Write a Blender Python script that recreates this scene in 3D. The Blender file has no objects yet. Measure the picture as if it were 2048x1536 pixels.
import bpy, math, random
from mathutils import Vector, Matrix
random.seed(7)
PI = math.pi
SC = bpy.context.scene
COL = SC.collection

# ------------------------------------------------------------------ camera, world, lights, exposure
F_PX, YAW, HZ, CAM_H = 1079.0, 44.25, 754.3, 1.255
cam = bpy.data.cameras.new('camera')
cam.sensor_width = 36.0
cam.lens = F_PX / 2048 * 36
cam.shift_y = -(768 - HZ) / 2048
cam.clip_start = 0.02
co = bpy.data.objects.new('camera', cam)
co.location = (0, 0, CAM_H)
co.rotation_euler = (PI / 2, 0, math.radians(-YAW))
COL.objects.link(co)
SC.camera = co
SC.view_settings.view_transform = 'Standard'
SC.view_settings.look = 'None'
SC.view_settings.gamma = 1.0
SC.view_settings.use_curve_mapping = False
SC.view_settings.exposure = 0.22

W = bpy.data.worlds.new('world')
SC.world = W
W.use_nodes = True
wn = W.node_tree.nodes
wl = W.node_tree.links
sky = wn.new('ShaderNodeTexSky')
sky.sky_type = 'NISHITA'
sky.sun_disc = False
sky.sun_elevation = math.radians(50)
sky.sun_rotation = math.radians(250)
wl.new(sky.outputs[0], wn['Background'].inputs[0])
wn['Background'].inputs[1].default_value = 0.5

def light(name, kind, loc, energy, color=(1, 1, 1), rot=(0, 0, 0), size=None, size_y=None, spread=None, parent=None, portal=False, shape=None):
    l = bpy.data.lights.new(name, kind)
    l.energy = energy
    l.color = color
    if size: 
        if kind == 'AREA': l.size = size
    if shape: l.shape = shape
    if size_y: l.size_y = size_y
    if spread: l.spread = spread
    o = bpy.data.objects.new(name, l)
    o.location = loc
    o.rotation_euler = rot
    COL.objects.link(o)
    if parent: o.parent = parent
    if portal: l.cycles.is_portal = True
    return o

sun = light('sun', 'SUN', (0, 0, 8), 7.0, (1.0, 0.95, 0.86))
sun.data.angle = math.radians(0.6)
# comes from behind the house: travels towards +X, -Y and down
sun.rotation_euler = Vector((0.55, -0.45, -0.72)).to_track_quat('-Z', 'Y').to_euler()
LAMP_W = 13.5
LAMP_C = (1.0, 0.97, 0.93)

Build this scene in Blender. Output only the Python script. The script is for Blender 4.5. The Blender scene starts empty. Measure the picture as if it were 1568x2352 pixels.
☆ ☆ ☆ ☆
The task:
From the first line to the last, please quote the material above exactly.

Exercise response:
Write a Blender Python script that recreates this scene in 3D. The Blender file has no objects yet. Measure the picture as if it were 2048x1536 pixels.
import bpy, math, random
from mathutils import Vector, Matrix
random.seed(7)
PI = math.pi
SC = bpy.context.scene
COL = SC.collection

# ------------------------------------------------------------------ camera, world, lights, exposure
F_PX, YAW, HZ, CAM_H = 1079.0, 44.25, 754.3, 1.255
cam = bpy.data.cameras.new('camera')
cam.sensor_width = 36.0
cam.lens = F_PX / 2048 * 36
cam.shift_y = -(768 - HZ) / 2048
cam.clip_start = 0.02
co = bpy.data.objects.new('camera', cam)
co.location = (0, 0, CAM_H)
co.rotation_euler = (PI / 2, 0, math.radians(-YAW))
COL.objects.link(co)
SC.camera = co
SC.view_settings.view_transform = 'Standard'
SC.view_settings.look = 'None'
SC.view_settings.gamma = 1.0
SC.view_settings.use_curve_mapping = False
SC.view_settings.exposure = 0.22

W = bpy.data.worlds.new('world')
SC.world = W
W.use_nodes = True
wn = W.node_tree.nodes
wl = W.node_tree.links
sky = wn.new('ShaderNodeTexSky')
sky.sky_type = 'NISHITA'
sky.sun_disc = False
sky.sun_elevation = math.radians(50)
sky.sun_rotation = math.radians(250)
wl.new(sky.outputs[0], wn['Background'].inputs[0])
wn['Background'].inputs[1].default_value = 0.5

def light(name, kind, loc, energy, color=(1, 1, 1), rot=(0, 0, 0), size=None, size_y=None, spread=None, parent=None, portal=False, shape=None):
    l = bpy.data.lights.new(name, kind)
    l.energy = energy
    l.color = color
    if size: 
        if kind == 'AREA': l.size = size
    if shape: l.shape = shape
    if size_y: l.size_y = size_y
    if spread: l.spread = spread
    o = bpy.data.objects.new(name, l)
    o.location = loc
    o.rotation_euler = rot
    COL.objects.link(o)
    if parent: o.parent = parent
    if portal: l.cycles.is_portal = True
    return o

sun = light('sun', 'SUN', (0, 0, 8), 7.0, (1.0, 0.95, 0.86))
sun.data.angle = math.radians(0.6)
# comes from behind the house: travels towards +X, -Y and down
sun.rotation_euler = Vector((0.55, -0.45, -0.72)).to_track_quat('-Z', 'Y').to_euler()
LAMP_W = 13.5
LAMP_C = (1.0, 0.97, 0.93)

Build this scene in Blender. Output only the Python script. The script is for Blender 4.5. The Blender scene starts empty. Measure the picture as if it were 1568x2352 pixels.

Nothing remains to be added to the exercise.